* START Data section *
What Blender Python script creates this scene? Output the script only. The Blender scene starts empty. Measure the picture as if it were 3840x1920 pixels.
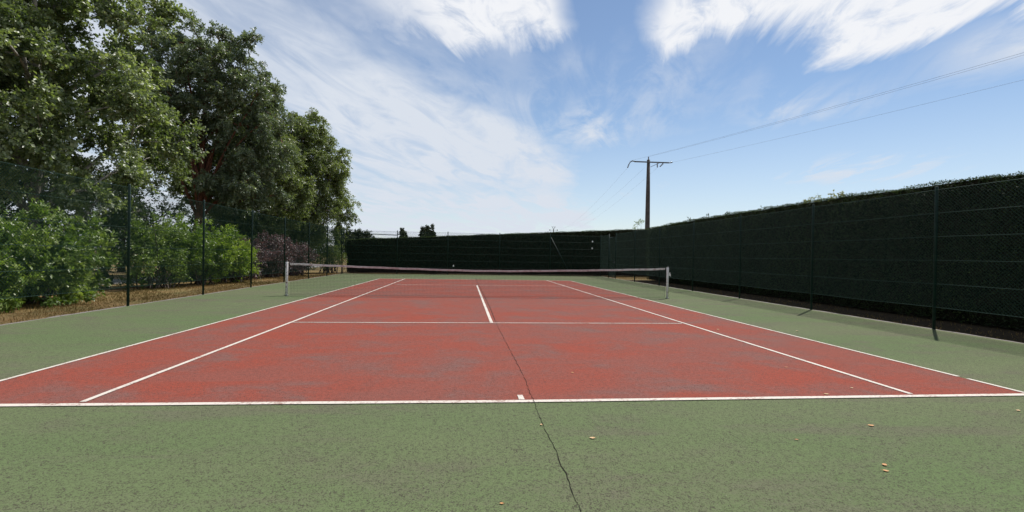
import bpy, math, random
import numpy as np
from mathutils import Vector, Matrix, Quaternion

random.seed(11)
sc = bpy.context.scene
COL = sc.collection
rad = math.radians

# ------------------------------------------------------------------ camera
CAM_POS = Vector((-0.627, -16.685, 1.4225))
YAW, PITCH, ROLL = 0.09357, -0.00074, 0.01668
fw = Vector((math.sin(YAW) * math.cos(PITCH), math.cos(YAW) * math.cos(PITCH), math.sin(PITCH)))
rt = Vector((math.cos(YAW), -math.sin(YAW), 0))
up = rt.cross(fw)
rt2 = rt * math.cos(ROLL) + up * math.sin(ROLL)
up2 = -rt * math.sin(ROLL) + up * math.cos(ROLL)
cd = bpy.data.cameras.new('camera')
cam = bpy.data.objects.new('camera', cd)
COL.objects.link(cam)
mt = Matrix((rt2, up2, -fw)).transposed().to_4x4()
mt.translation = CAM_POS
cam.matrix_world = mt
cd.sensor_fit = 'HORIZONTAL'
cd.sensor_width = 36
cd.lens = 1850.2 / 3840 * 36
cd.clip_start = 0.05
cd.clip_end = 6000
sc.camera = cam

# ------------------------------------------------------------------ light
SUN_EL, SUN_AZ = rad(56.5), rad(45)          # azimuth measured from +Y towards +X
sun_dir = Vector((math.sin(SUN_AZ) * math.cos(SUN_EL), math.cos(SUN_AZ) * math.cos(SUN_EL), math.sin(SUN_EL)))
sd = bpy.data.lights.new('sun', 'SUN')
sd.energy = 4.9
sd.angle = rad(0.53)
sd.color = (1.0, 0.955, 0.89)
so = bpy.data.objects.new('sun', sd)
COL.objects.link(so)
so.rotation_euler = sun_dir.to_track_quat('Z', 'Y').to_euler()
so.location = (20, 20, 40)

world = bpy.data.worlds.new('World')
sc.world = world
world.use_nodes = True
wn = world.node_tree
wn.nodes.clear()


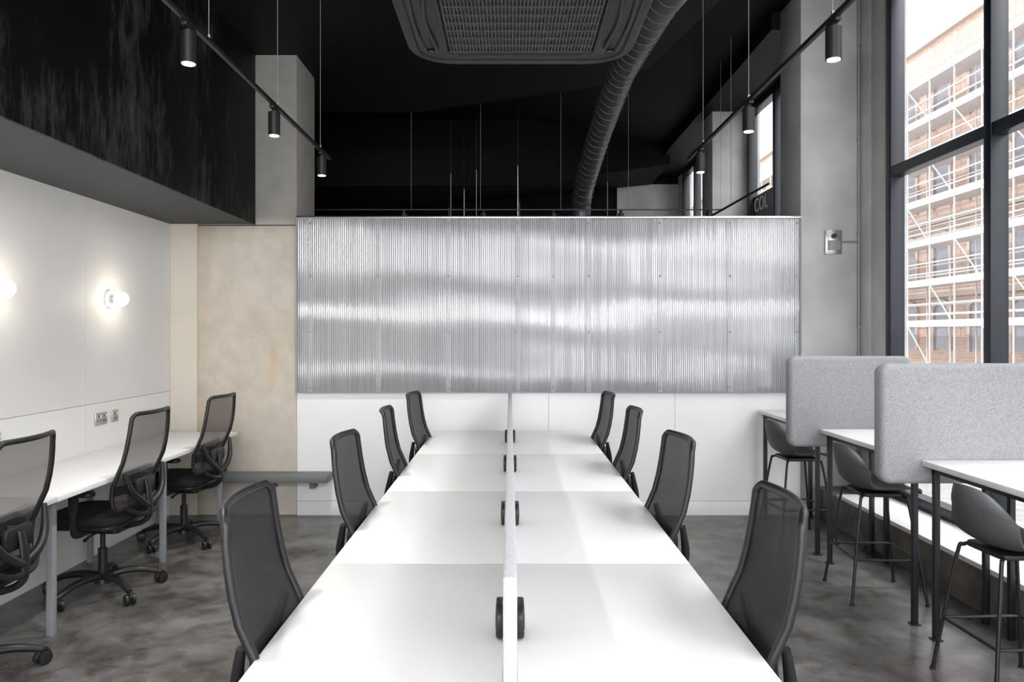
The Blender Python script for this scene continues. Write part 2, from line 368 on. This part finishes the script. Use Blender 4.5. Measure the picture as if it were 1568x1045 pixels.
# ---------------------------------------------------------------- polycarbonate screen
b=B(); X0,X1,Z0,Z1=-1.817,2.475,1.052,2.53
seams=[-1.70,-1.12,-0.524,0.067,0.368,0.669,1.277,1.873,2.44]
def wav(x,z):
    return 0.0008*math.sin(z*9.5+0.7*math.sin(x*1.9)+0.4)+0.0005*math.sin(z*15+x*1.3)+0.0012*math.sin(x*3.1+z*2)*math.sin(z*5+x)
pitch=0.016; nc=int((X1-X0)/pitch*6); nr=30
amp=[0.00075+0.0006*random.random() for _ in range(500)]
vs=[];fs=[]
for j in range(nr+1):
    z=Z0+(Z1-Z0)*j/nr
    for i in range(nc+1):
        x=X0+(X1-X0)*i/nc
        vs.append((x,YB-0.012+wav(x,z)+amp[int((x-X0)/pitch)]*math.sin(2*math.pi*(x-X0)/pitch),z))
for j in range(nr):
    for i in range(nc):
        a=j*(nc+1)+i; fs.append([a,a+1,a+nc+2,a+nc+1])
b.add(vs,fs,'poly')
for x in seams:
    b.box(x-0.022,x+0.022,YB+0.03,YB+0.08,Z0,Z1,'batten')
    b.box(x-0.020,x+0.020,YB-0.026,YB-0.0235,Z0,Z1,'poly_strip')
    for z in (1.09,1.565,2.04,2.49):
        b.cyl((x,YB-0.023,z),(x,YB-0.031,z),0.009,'grey_leg',r2=0.006,n=14)
for z in (1.07,2.5): b.box(X0,X1,YB+0.03,YB+0.08,z-0.02,z+0.02,'batten')
b.box(X0,X1,YB+0.085,YB+0.10,Z0,Z1,'poly_strip')
b.box(X0-0.0,X1+0.0,YB-0.035,YB+0.10,Z1,Z1+0.018,'silver',bev=0.002)
b.box(X0,X0+0.012,YB-0.035,YB+0.0,Z0,Z1,'grey_leg'); b.box(X1-0.012,X1,YB-0.035,YB+0.0,Z0,Z1,'grey_leg')
b.box(X0,X1,YB-0.035,YB-0.001,Z0-0.006,Z0+0.002,'grey_leg')
b.obj('polycarbonate_screen')

# ---------------------------------------------------------------- centre bench desk
b=B(); rows=[(1.44,2.64),(2.64,3.85),(3.85,5.05),(5.05,6.24)]
for (a,c) in rows:
    for sgn in (-1,1):
        x0,x1=(0.0175,0.64) if sgn>0 else (-0.64,-0.0175)
        b.box(x0,x1,a+0.002,c-0.002,0.705,0.73,'desk',bev=0.0015)
for y in (1.52,2.64,3.85,5.05,6.16):
    b.box(-0.60,0.60,y-0.02,y+0.02,0.665,0.705,'white_lower')
    for sgn in (-1,1):
        b.box(sgn*0.58-0.025,sgn*0.58+0.025,y-0.025,y+0.025,0.01,0.665,'white_lower',bev=0.004)
        b.cyl((sgn*0.58,y,0),(sgn*0.58,y,0.012),0.03,'black_plastic')
b.box(-0.12,0.12,1.6,6.1,0.56,0.575,'white_lower'); b.box(-0.12,-0.11,1.6,6.1,0.56,0.665,'white_lower'); b.box(0.11,0.12,1.6,6.1,0.56,0.665,'white_lower')
b.obj('bench_desk')
b=B(); b.box(-0.0145,0.0145,1.50,6.22,0.715,1.055,'felt_light',bev=0.006,seg=3)
b.obj('desk_divider_screen')
mb=B(); mb.rslab(-0.038,-0.0155,-0.06,0.06,0.0,0.09,'black_plastic',axis='x',rc=0.035,re=0.005)
mb.rslab(0.0155,0.038,-0.06,0.06,0.0,0.09,'black_plastic',axis='x',rc=0.035,re=0.005)
for q in (-0.03,0.03):
    mb.box(0.038,0.040,q-0.015,q+0.015,0.03,0.06,'grey_leg'); mb.box(-0.040,-0.038,q-0.015,q+0.015,0.03,0.06,'grey_leg')
me=mb.mesh('power_module')
for y in (2.02,3.2,4.42,5.6): place('desk_power_module',me,(0,y,0.7305))

# ---------------------------------------------------------------- task chair
def task_chair(mk):
    b=B()
    def wv(v): return 0.206+0.026*math.sin(math.pi*min(1,v*0.8+0.1))-0.010*v
    def back(u,v):
        z=0.535+0.555*v
        y=-0.235+0.03*math.exp(-((v-0.22)/0.22)**2)-0.095*v**1.3-0.02*math.exp(-((v-0.6)/0.25)**2)+0.035*u*u
        return Vector((u*wv(v),y,z))
    loop=[]; R=0.16; Rv=0.06
    def corner(cu,cv,a0):
        for k in range(6):
            a=a0+math.pi/2*k/5
            loop.append((cu+R*math.cos(a),cv+Rv*math.sin(a)))
    corner(1-R,1-Rv,0)
    for t_ in (0.4,0,-0.4): loop.append((t_,1.0))
    corner(-1+R,1-Rv,math.pi/2)
    for t_ in (0.75,0.5,0.25): loop.append((-1,t_))
    corner(-1+R,Rv,math.pi)
    for t_ in (-0.4,0,0.4): loop.append((t_,0.0))
    corner(1-R,Rv,1.5*math.pi)
    for t_ in (0.25,0.5,0.75): loop.append((1,t_))
    b.tube([back(u,v) for u,v in loop],0.0125,'black_plastic',n=10,closed=True,sub=2)
    def rowlim(v):
        if v<Rv: return 1-R+R*math.sqrt(max(0,1-((Rv-v)/Rv)**2))
        if v>1-Rv: return 1-R+R*math.sqrt(max(0,1-((v-1+Rv)/Rv)**2))
        return 1
    b.surf(lambda i,j:(lambda v:back((2*i-1)*rowlim(v),v))(0.003+0.994*j),14,30,mk)
    b.surf(lambda i,j:back((2*i-1)*0.97,0.16+0.10*j)+Vector((0,-0.014,0)),12,4,'black_plastic',th=0.008)
    b.tube([(0,-0.05,0.415),(0,-0.18,0.41),(0,-0.275,0.455),(0,-0.285,0.56),(0,-0.268,0.68)],[0.03,0.03,0.028,0.026,0.02],'black_plastic',n=12,sub=5,sq=0.55)
    for sg in (-1,1):
        b.tube([(0,-0.275,0.53),(sg*0.09,-0.29,0.57),(sg*0.17,-0.275,0.64),(sg*0.212,-0.25,0.75)],[0.022,0.02,0.018,0.012],'black_plastic',n=10,sub=5)
        b.tube([(0,-0.28,0.49),(sg*0.09,-0.275,0.50),(sg*0.17,-0.235,0.545)],[0.02,0.016,0.013],'black_plastic',n=10,sub=4)
    b.rslab(-0.10,0.10,-0.266,-0.243,0.60,0.70,'black_plastic',axis='y',rc=0.03,re=0.005)
    b.rslab(-0.235,0.235,-0.20,0.26,0.445,0.505,'black_cloth',axis='z',rc=0.09,re=0.024,es=4)
    b.rslab(-0.215,0.215,-0.19,0.235,0.425,0.447,'black_plastic',axis='z',rc=0.08,re=0.006)
    b.rslab(-0.09,0.09,-0.14,0.12,0.375,0.427,'black_plastic',axis='z',rc=0.03,re=0.008)
    b.tube([(0.08,0.02,0.40),(0.20,0.03,0.395),(0.25,0.03,0.385)],[0.006,0.006,0.011],'black_plastic',n=8)
    b.tube([(-0.08,-0.05,0.40),(-0.22,-0.05,0.395),(-0.26,-0.05,0.385)],[0.006,0.006,0.011],'black_plastic',n=8)
    b.cyl((0,0,0.09),(0,0,0.27),0.027,'black_plastic'); b.cyl((0,0,0.26),(0,0,0.38),0.015,'black_metal')
    b.cyl((0,0,0.065),(0,0,0.125),0.045,'black_plastic',r2=0.036,n=20)
    for k in range(5):
        a=math.radians(72*k+20); c,s_=math.cos(a),math.sin(a)
        b.tube([(c*0.02,s_*0.02,0.105),(c*0.12,s_*0.12,0.116),(c*0.22,s_*0.22,0.104),(c*0.315,s_*0.315,0.072)],[0.03,0.027,0.023,0.018],'black_plastic',n=10,sub=4,sq=0.8)
        cx,cy=c*0.31,s_*0.31
        b.cyl((cx,cy,0.04),(cx,cy,0.08),0.010,'black_metal',n=10)
        a2=a+0.7*(k%3-1)+0.5; dx,dy=math.cos(a2),math.sin(a2); px,py=-dy,dx
        ox,oy=cx+dx*0.012,cy+dy*0.012
        for sg in (-1,1):
            b.tube([(ox+px*sg*0.007,oy+py*sg*0.007,0.031),(ox+px*sg*0.012,oy+py*sg*0.012,0.031),(ox+px*sg*0.026,oy+py*sg*0.026,0.031),(ox+px*sg*0.03,oy+py*sg*0.03,0.031)],[0.026,0.031,0.031,0.022],'black_plastic',n=20)
        b.tube([(ox-dx*0.033,oy-dy*0.033,0.038),(ox-dx*0.017,oy-dy*0.017,0.062),(ox+dx*0.012,oy+dy*0.012,0.066),(ox+dx*0.032,oy+dy*0.032,0.044)],0.010,'black_plastic',n=8,sub=3)
    for sg in (-1,1):
        b.tube([(sg*0.16,0.0,0.415),(sg*0.26,0.0,0.42),(sg*0.287,-0.005,0.47),(sg*0.29,-0.01,0.56)],[0.019,0.019,0.018,0.018],'black_plastic',n=10,sub=4,sq=1.3)
        b.box(sg*0.29-0.012,sg*0.29+0.012,-0.03,0.02,0.54,0.64,'black_plastic',bev=0.005)
        b.rslab(sg*0.285-0.04,sg*0.285+0.04,-0.12,0.12,0.638,0.662,'black_plastic',axis='z',rc=0.035,re=0.008)
    return b.mesh('task_chair')
TC=task_chair('mesh'); TC2=task_chair('mesh2')
for i,(y,dr,dx) in enumerate([(2.10,2,0),(3.30,-2,0.0),(4.50,3,-0.005),(5.62,-5,0.0)]):
    place('task_chair',TC,(-0.44+dx,y,0),-90+dr)
for i,(y,dr,dx) in enumerate([(2.10,-3,0.01),(3.26,4,0),(4.46,0,0),(5.62,3,0)]):
    place('task_chair',TC,(0.45+dx,y,0),90+dr)
for i,(y,dr) in enumerate([(3.26,3),(4.42,-2),(5.52,-4)]):
    place('task_chair',TC2,(-2.43,y,0),90+dr)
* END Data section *
▶ Exercise requirements: Copy and report every line where the word "were" is present.

▶ Solution to the problem:
What Blender Python script creates this scene? Output the script only. The Blender scene starts empty. Measure the picture as if it were 3840x1920 pixels.
The Blender Python script for this scene continues. Write part 2, from line 368 on. This part finishes the script. Use Blender 4.5. Measure the picture as if it were 1568x1045 pixels.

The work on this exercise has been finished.